What had been a white-hot market with massive retail demand and favorable prices has seen consecutive months of slowing. Department of Transportation figures indicates the growth rate for U.S. truck tonnage shipped slowed from 10.1% in June to 5.2% in August. Not coincidentally, these drops correspond with the U.S.-China trade war which the Trump Administration initiated at the beginning of summer. Tariffs, combined with a cyclical slowdown and declining oil prices, have all created lower freight prices.

“Lower levels of demand combined with declining oil/fuel prices are beginning to take their toll on trucking industry pricing power,” said Nicholas Colas, co-founder of DataTrek Research. Indeed, oil prices have slipped with West Texas Intermediate crude oil down nearly 40% from its four year high of $76.90 a barrel in October. Although cheaper oil helps truckers with costs, slowing tonnage demands can be a serious long-term challenge.

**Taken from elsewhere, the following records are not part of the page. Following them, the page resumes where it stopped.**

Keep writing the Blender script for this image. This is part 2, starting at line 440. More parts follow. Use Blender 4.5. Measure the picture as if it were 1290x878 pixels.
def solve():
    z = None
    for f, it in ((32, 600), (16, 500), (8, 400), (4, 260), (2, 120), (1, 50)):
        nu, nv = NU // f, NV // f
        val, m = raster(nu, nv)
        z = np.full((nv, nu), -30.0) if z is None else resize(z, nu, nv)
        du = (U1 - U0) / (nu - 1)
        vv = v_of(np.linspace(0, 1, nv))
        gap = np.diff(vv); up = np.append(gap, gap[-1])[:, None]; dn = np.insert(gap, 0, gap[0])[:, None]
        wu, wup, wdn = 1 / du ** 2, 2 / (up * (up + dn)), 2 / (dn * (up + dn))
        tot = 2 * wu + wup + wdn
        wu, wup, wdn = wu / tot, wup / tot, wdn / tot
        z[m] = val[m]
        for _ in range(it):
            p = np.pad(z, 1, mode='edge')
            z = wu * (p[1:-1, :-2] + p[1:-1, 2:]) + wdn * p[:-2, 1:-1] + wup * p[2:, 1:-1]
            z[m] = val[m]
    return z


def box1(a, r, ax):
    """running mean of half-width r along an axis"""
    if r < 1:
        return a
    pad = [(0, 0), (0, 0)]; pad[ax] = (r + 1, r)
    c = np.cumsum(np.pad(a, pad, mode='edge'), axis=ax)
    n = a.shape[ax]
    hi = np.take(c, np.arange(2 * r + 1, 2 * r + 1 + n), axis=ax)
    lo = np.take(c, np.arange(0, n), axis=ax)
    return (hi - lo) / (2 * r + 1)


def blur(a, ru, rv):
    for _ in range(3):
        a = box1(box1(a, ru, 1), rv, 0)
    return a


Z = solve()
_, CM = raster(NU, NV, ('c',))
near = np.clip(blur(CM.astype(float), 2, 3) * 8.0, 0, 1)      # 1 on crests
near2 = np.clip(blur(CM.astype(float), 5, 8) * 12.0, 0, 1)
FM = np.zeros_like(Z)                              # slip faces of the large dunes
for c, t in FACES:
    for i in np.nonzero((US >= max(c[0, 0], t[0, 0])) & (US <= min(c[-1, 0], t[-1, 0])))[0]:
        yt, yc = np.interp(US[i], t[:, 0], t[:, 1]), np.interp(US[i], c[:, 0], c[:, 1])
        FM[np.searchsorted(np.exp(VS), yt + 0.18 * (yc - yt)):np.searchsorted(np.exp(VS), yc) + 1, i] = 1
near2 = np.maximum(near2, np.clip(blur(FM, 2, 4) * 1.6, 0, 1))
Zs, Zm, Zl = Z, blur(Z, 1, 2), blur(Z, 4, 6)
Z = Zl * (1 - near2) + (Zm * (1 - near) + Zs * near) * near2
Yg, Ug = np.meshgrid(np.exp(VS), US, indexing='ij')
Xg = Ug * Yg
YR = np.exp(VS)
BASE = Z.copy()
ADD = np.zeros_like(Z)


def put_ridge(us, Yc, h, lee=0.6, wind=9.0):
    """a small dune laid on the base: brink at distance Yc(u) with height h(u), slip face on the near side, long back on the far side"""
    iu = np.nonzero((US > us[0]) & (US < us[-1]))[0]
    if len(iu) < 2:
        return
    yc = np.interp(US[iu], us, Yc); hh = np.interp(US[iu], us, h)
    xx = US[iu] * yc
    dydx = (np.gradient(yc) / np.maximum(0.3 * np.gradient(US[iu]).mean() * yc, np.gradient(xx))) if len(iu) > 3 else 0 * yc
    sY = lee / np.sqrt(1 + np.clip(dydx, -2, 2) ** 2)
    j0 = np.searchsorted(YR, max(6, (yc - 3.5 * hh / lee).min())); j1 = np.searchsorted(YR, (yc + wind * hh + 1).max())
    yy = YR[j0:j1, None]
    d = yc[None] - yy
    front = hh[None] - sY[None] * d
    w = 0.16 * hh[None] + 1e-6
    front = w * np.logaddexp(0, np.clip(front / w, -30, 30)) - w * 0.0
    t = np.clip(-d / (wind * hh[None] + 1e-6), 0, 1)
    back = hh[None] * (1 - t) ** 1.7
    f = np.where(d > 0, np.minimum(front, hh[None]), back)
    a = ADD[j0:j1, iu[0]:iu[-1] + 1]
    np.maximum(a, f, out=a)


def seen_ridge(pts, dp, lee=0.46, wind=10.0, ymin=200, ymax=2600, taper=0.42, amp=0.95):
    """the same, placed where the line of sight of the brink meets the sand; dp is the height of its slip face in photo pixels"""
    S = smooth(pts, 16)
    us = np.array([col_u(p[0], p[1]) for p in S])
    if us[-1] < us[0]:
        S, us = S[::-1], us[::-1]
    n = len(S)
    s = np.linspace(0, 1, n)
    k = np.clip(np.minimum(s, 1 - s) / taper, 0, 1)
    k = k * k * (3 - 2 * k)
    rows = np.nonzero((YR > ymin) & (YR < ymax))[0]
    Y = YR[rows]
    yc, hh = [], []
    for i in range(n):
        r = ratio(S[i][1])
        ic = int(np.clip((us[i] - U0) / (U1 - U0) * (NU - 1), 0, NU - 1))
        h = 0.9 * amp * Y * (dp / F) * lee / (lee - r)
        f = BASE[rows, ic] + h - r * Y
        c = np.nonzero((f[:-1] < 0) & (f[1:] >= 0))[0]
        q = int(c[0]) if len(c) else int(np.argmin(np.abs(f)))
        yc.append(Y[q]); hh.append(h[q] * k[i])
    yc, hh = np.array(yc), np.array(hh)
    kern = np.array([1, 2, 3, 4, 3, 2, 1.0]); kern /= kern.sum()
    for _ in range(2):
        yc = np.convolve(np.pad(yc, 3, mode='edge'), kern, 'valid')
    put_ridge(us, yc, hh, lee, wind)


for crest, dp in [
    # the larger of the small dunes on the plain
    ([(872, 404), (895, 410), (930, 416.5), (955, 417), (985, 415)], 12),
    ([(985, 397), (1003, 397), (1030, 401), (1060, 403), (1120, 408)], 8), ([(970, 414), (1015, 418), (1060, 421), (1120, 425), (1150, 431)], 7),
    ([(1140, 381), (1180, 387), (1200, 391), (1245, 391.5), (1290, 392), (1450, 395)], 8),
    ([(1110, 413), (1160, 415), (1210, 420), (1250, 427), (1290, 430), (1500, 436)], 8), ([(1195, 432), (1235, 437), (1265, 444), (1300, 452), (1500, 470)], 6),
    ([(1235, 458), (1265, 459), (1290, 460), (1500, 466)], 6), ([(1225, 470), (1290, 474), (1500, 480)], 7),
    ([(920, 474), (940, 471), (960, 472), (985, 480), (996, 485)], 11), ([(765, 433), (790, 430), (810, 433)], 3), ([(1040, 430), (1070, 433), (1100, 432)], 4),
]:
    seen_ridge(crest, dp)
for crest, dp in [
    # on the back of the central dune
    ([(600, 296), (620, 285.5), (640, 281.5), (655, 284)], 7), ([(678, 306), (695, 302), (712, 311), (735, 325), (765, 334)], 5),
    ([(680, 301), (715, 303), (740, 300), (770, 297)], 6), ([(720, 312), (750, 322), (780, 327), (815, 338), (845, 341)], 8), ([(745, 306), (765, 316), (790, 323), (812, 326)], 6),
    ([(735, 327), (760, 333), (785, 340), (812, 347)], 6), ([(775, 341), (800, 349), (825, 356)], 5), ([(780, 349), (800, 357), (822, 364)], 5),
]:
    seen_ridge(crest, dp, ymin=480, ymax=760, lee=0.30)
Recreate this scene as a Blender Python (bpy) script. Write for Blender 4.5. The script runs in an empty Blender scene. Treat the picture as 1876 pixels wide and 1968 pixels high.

Fortunately, truck makers are not in any trouble yet with truck orders reaching nearly 500,000 since last November, leading to persistent backlogs which extend well into 2019. Truck manufacturers are running at high capacity with an annual rate of 320,000 new trucks being built despite the major downturn in November. While some companies are seeing cancellations, they are nowhere near the depths reached in 2016 at the height of the most recent transportation recession. Truckers, however, are leery of the over-capacity which can be generated during economic booms.